Copy the listing verbatim, excluding any images found in it.

>>>>

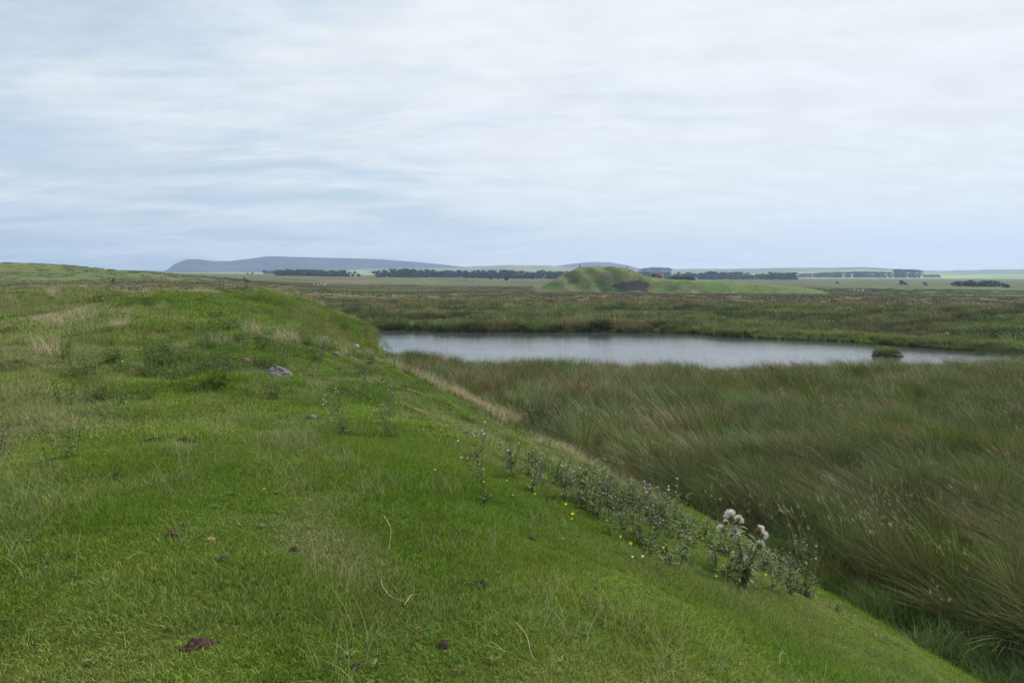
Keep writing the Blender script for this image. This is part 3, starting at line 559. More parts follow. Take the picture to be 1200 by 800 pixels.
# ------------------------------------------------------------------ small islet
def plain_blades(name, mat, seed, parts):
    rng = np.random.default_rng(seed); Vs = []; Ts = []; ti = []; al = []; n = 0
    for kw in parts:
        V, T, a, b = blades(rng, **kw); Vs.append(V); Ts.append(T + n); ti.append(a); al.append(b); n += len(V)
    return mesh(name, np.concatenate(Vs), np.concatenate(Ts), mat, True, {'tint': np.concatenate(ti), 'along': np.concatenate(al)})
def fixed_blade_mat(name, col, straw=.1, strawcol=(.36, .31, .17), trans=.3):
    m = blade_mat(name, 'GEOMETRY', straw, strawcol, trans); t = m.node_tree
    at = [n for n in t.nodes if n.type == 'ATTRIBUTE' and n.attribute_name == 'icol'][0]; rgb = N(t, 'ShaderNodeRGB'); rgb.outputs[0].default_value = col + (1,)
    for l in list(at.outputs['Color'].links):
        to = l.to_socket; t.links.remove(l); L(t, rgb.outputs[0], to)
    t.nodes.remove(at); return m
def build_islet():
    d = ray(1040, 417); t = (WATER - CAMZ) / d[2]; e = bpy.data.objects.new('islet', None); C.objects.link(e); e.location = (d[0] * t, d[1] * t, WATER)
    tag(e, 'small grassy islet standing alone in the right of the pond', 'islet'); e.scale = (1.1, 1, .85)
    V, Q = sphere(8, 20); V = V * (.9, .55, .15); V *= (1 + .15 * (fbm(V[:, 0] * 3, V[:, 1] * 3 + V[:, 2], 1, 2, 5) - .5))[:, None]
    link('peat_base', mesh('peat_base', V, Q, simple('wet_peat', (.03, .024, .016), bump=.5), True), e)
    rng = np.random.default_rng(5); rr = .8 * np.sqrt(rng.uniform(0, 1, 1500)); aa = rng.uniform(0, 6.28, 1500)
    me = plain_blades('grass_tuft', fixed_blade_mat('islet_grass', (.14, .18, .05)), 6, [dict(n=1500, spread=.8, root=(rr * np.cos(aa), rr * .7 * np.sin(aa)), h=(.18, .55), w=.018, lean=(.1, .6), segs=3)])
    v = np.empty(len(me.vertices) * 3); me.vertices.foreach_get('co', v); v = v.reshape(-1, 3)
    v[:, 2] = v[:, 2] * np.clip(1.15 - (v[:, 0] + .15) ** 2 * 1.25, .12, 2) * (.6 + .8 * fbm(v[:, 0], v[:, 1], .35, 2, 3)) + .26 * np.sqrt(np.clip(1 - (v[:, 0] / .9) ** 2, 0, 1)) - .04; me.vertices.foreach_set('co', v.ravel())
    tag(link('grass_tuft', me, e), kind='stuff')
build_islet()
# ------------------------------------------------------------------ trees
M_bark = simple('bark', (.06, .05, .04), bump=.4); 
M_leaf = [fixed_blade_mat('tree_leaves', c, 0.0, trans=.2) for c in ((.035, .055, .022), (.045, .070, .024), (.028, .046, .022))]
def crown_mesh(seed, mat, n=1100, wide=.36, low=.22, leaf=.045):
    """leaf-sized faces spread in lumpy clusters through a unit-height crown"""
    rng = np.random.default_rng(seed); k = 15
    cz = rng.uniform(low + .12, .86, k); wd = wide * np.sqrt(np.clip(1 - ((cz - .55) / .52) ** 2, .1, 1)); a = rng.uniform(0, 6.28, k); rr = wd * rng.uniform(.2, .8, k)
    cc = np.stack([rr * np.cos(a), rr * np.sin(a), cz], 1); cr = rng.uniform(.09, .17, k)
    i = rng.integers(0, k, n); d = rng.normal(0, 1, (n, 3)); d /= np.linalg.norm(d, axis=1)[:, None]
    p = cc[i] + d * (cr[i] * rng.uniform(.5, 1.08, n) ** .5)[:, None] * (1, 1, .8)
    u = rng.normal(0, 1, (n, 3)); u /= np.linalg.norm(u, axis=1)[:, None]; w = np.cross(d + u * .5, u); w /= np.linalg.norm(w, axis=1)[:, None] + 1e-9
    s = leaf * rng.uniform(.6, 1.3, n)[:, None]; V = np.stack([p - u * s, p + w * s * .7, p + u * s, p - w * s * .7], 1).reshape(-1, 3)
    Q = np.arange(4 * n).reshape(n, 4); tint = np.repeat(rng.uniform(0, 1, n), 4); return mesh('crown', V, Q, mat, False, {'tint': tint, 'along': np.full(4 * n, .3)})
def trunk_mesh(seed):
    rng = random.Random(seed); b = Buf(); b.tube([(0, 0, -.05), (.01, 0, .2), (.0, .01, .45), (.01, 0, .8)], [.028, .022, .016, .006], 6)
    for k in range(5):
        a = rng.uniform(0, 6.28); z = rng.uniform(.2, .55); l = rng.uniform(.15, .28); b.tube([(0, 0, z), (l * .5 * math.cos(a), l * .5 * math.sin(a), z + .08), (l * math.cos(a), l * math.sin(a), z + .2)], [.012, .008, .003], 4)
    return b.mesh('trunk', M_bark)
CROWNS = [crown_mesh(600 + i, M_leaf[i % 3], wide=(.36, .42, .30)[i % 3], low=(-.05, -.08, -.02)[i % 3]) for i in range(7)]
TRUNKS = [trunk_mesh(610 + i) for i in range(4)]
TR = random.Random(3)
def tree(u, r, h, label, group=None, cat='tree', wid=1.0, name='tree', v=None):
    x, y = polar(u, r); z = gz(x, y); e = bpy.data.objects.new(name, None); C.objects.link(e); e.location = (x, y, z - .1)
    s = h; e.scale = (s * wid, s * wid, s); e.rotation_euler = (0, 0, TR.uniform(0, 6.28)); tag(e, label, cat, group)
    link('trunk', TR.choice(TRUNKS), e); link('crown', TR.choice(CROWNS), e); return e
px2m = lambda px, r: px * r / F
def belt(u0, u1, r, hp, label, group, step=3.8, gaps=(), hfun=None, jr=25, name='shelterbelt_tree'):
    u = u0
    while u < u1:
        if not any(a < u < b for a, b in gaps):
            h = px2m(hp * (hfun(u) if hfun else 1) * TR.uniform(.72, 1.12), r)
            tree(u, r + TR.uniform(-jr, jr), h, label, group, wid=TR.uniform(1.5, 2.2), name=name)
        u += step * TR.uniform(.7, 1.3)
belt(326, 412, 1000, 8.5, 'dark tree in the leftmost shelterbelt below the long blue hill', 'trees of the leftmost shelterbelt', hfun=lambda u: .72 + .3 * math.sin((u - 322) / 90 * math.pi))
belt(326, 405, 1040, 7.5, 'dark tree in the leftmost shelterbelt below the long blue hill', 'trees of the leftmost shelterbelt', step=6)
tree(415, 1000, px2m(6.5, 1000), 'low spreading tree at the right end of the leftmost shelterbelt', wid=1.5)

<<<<

Solution to the problem:
Keep writing the Blender script for this image. This is part 3, starting at line 559. More parts follow. Take the picture to be 1200 by 800 pixels.
# ------------------------------------------------------------------ small islet
def plain_blades(name, mat, seed, parts):
    rng = np.random.default_rng(seed); Vs = []; Ts = []; ti = []; al = []; n = 0
    for kw in parts:
        V, T, a, b = blades(rng, **kw); Vs.append(V); Ts.append(T + n); ti.append(a); al.append(b); n += len(V)
    return mesh(name, np.concatenate(Vs), np.concatenate(Ts), mat, True, {'tint': np.concatenate(ti), 'along': np.concatenate(al)})
def fixed_blade_mat(name, col, straw=.1, strawcol=(.36, .31, .17), trans=.3):
    m = blade_mat(name, 'GEOMETRY', straw, strawcol, trans); t = m.node_tree
    at = [n for n in t.nodes if n.type == 'ATTRIBUTE' and n.attribute_name == 'icol'][0]; rgb = N(t, 'ShaderNodeRGB'); rgb.outputs[0].default_value = col + (1,)
    for l in list(at.outputs['Color'].links):
        to = l.to_socket; t.links.remove(l); L(t, rgb.outputs[0], to)
    t.nodes.remove(at); return m
def build_islet():
    d = ray(1040, 417); t = (WATER - CAMZ) / d[2]; e = bpy.data.objects.new('islet', None); C.objects.link(e); e.location = (d[0] * t, d[1] * t, WATER)
    tag(e, 'small grassy islet standing alone in the right of the pond', 'islet'); e.scale = (1.1, 1, .85)
    V, Q = sphere(8, 20); V = V * (.9, .55, .15); V *= (1 + .15 * (fbm(V[:, 0] * 3, V[:, 1] * 3 + V[:, 2], 1, 2, 5) - .5))[:, None]
    link('peat_base', mesh('peat_base', V, Q, simple('wet_peat', (.03, .024, .016), bump=.5), True), e)
    rng = np.random.default_rng(5); rr = .8 * np.sqrt(rng.uniform(0, 1, 1500)); aa = rng.uniform(0, 6.28, 1500)
    me = plain_blades('grass_tuft', fixed_blade_mat('islet_grass', (.14, .18, .05)), 6, [dict(n=1500, spread=.8, root=(rr * np.cos(aa), rr * .7 * np.sin(aa)), h=(.18, .55), w=.018, lean=(.1, .6), segs=3)])
    v = np.empty(len(me.vertices) * 3); me.vertices.foreach_get('co', v); v = v.reshape(-1, 3)
    v[:, 2] = v[:, 2] * np.clip(1.15 - (v[:, 0] + .15) ** 2 * 1.25, .12, 2) * (.6 + .8 * fbm(v[:, 0], v[:, 1], .35, 2, 3)) + .26 * np.sqrt(np.clip(1 - (v[:, 0] / .9) ** 2, 0, 1)) - .04; me.vertices.foreach_set('co', v.ravel())
    tag(link('grass_tuft', me, e), kind='stuff')
build_islet()
# ------------------------------------------------------------------ trees
M_bark = simple('bark', (.06, .05, .04), bump=.4); 
M_leaf = [fixed_blade_mat('tree_leaves', c, 0.0, trans=.2) for c in ((.035, .055, .022), (.045, .070, .024), (.028, .046, .022))]
def crown_mesh(seed, mat, n=1100, wide=.36, low=.22, leaf=.045):
    """leaf-sized faces spread in lumpy clusters through a unit-height crown"""
    rng = np.random.default_rng(seed); k = 15
    cz = rng.uniform(low + .12, .86, k); wd = wide * np.sqrt(np.clip(1 - ((cz - .55) / .52) ** 2, .1, 1)); a = rng.uniform(0, 6.28, k); rr = wd * rng.uniform(.2, .8, k)
    cc = np.stack([rr * np.cos(a), rr * np.sin(a), cz], 1); cr = rng.uniform(.09, .17, k)
    i = rng.integers(0, k, n); d = rng.normal(0, 1, (n, 3)); d /= np.linalg.norm(d, axis=1)[:, None]
    p = cc[i] + d * (cr[i] * rng.uniform(.5, 1.08, n) ** .5)[:, None] * (1, 1, .8)
    u = rng.normal(0, 1, (n, 3)); u /= np.linalg.norm(u, axis=1)[:, None]; w = np.cross(d + u * .5, u); w /= np.linalg.norm(w, axis=1)[:, None] + 1e-9
    s = leaf * rng.uniform(.6, 1.3, n)[:, None]; V = np.stack([p - u * s, p + w * s * .7, p + u * s, p - w * s * .7], 1).reshape(-1, 3)
    Q = np.arange(4 * n).reshape(n, 4); tint = np.repeat(rng.uniform(0, 1, n), 4); return mesh('crown', V, Q, mat, False, {'tint': tint, 'along': np.full(4 * n, .3)})
def trunk_mesh(seed):
    rng = random.Random(seed); b = Buf(); b.tube([(0, 0, -.05), (.01, 0, .2), (.0, .01, .45), (.01, 0, .8)], [.028, .022, .016, .006], 6)
    for k in range(5):
        a = rng.uniform(0, 6.28); z = rng.uniform(.2, .55); l = rng.uniform(.15, .28); b.tube([(0, 0, z), (l * .5 * math.cos(a), l * .5 * math.sin(a), z + .08), (l * math.cos(a), l * math.sin(a), z + .2)], [.012, .008, .003], 4)
    return b.mesh('trunk', M_bark)
CROWNS = [crown_mesh(600 + i, M_leaf[i % 3], wide=(.36, .42, .30)[i % 3], low=(-.05, -.08, -.02)[i % 3]) for i in range(7)]
TRUNKS = [trunk_mesh(610 + i) for i in range(4)]
TR = random.Random(3)
def tree(u, r, h, label, group=None, cat='tree', wid=1.0, name='tree', v=None):
    x, y = polar(u, r); z = gz(x, y); e = bpy.data.objects.new(name, None); C.objects.link(e); e.location = (x, y, z - .1)
    s = h; e.scale = (s * wid, s * wid, s); e.rotation_euler = (0, 0, TR.uniform(0, 6.28)); tag(e, label, cat, group)
    link('trunk', TR.choice(TRUNKS), e); link('crown', TR.choice(CROWNS), e); return e
px2m = lambda px, r: px * r / F
def belt(u0, u1, r, hp, label, group, step=3.8, gaps=(), hfun=None, jr=25, name='shelterbelt_tree'):
    u = u0
    while u < u1:
        if not any(a < u < b for a, b in gaps):
            h = px2m(hp * (hfun(u) if hfun else 1) * TR.uniform(.72, 1.12), r)
            tree(u, r + TR.uniform(-jr, jr), h, label, group, wid=TR.uniform(1.5, 2.2), name=name)
        u += step * TR.uniform(.7, 1.3)
belt(326, 412, 1000, 8.5, 'dark tree in the leftmost shelterbelt below the long blue hill', 'trees of the leftmost shelterbelt', hfun=lambda u: .72 + .3 * math.sin((u - 322) / 90 * math.pi))
belt(326, 405, 1040, 7.5, 'dark tree in the leftmost shelterbelt below the long blue hill', 'trees of the leftmost shelterbelt', step=6)
tree(415, 1000, px2m(6.5, 1000), 'low spreading tree at the right end of the leftmost shelterbelt', wid=1.5)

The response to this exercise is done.